Nearly a year ago, at the U.S. Solar Market Insight Conference, Shayle Kann of GTM Research made the case that solar was well on its way to becoming mainstream.

At this year’s Solar Power International, he turned the question of whether solar is mainstream over to a panel representing a range of sectors in residential solar.

When is solar mainstream?

Kann began by asking, What would it mean for solar to hit mainstream?

Paul Nahi of Enphase emphasized that a number alone won’t be the indicator. What will? When solar achieves the same level of complexity, is thought of with the same amount of energy (pun intended?), and is as easy to install as any other appliance. When that happens, he said, the 20 million roofs will come in.

Numbers may not tell the whole story, but they are illustrative. David Kaiserman of Suntreet Energy Group (formerly with Lennar, a major homebuilder) noted that with the millions of households we have in the U.S., the opportunity is huge. How large can solar grow? If homebuilders just kept up with household formation, he said, we’d be talking between 1.6 – 1.8 million homes a year.

Cory Byzewski of Direct Energy was “in vehement agreement” with Nahi and Kaiserman. It all starts with consumers, he said.

Solar will be mainstream, Byzewski said, “when we’re not talking about what solar is and why they should get it, but why should they should buy from us and not from the other guys.”

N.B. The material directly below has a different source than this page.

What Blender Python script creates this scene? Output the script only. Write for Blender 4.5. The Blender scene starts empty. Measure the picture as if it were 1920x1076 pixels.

Billy Parish of Mosaic added that participation and access are key. Energy, he said, is the largest industry on the planet, so shifting to 100% clean energy in the next 30 – 40 years is one of the greatest opportunities for wealth creation. He added, looking around at the audience, “This room looks different when solar is mainstream — it’s more representative of the country than it is now.”

How do we get to mainstream?

With these insights into what solar will look like when mainstream, Kann moved on to focus on what it will take to get us there.

From Nahi’s perspective, it’s about having the right technology that allows for ease of installation. While we may not get to homeowners installing their own panels, most don’t install their own appliances, either. But it needs to be simple. New financing options, tailored to each consumer’s needs, will also help make solar mainstream.

Simplicity is important, agreed Kaiserman. While he believes that now when you say solar, people know it saves money, the details bring a complexity that’s hampering its spread. One thing that can help is sticking with a standard retail rate for solar, which is easy for homeowners to understand. Bundled solutions, when done right, can also be powerful. When you build a home with everything included, he noted, you may lose flexibility but gain efficiency and profitability.

Of course, it’s not that simple to be simple. As Byzewski pointed out, it can take a lot of effort.

That’s something Mosaic is doing well, said Parish. Keeping the message simple — you can make money while doing something about climate change — and the platform simple lets people easily understand what the company’s investment products are. And it allows more people to participate however they can — even if they can’t put solar on their own roof.

The energy landscape of the future

Looking to the future, Kann asked the panelists to imagine that 20 – 30 years from now, solar has reached mainstream. What will be available to consumers?

“We will not not be looking at a solar solution,” said Nahi. “It will be an energy solution.”

That will include storage and load management, all tightly integrated into the grid. He added, “What you’re buying is a simple energy solution that lowers your bills while working seamlessly with the rest of the grid – done in such a way that you don’t know it’s happening.”

Kaiserman entertained the audience with his vision of how the lines will blur among solar, storage, home automation, and advanced building science. In this world, your kid comes home, the air conditioner goes to just the right temperature, and you get a text message with a photo of your kid doing his homework. While we have to agree with Kann — “I’m not sure I want to be your kid” — we also have to admit that this kind of world may not be far off.

Key in all this, as Byzewski noted, is the consumer perspective. We have to provide consumers more information about how they’re using their energy — in a much more detailed and immediate way than most of us get now from our monthly bills. He gave an example of a company in Texas that sent customers a text every day telling them how much electricity they used that day. The result? Customers dropped their energy usage by 18%.

Questions remain in these future scenarios. What type of work will people be doing when technology is doing more of the work? Does everyone have equal access to the new technologies? How do we get the word out to consumers?

Arriving at mainstream

As answers emerge to all these questions, solar adoption keeps increasing. The panelists all agreed that solar is on an upswing.

As Kaiserman pointed out, the fact that we’re at only about 450,000 solar homes now tells us that we’re just at the beginning. That echoed Nahi’s statement, “We’re still in the bottom of the first inning of solar.” Some solar industry veterans may not have appreciated that, but the point is not that solar is totally new. The point is that we’ve only scratched the surface, and we’re just now entering a phase when it will get really huge. We all know how much further solar can still go.

So, when will solar be mainstream? When we’re no longer asking that question at conferences. When we move on to other questions, we’ll know that solar has truly arrived.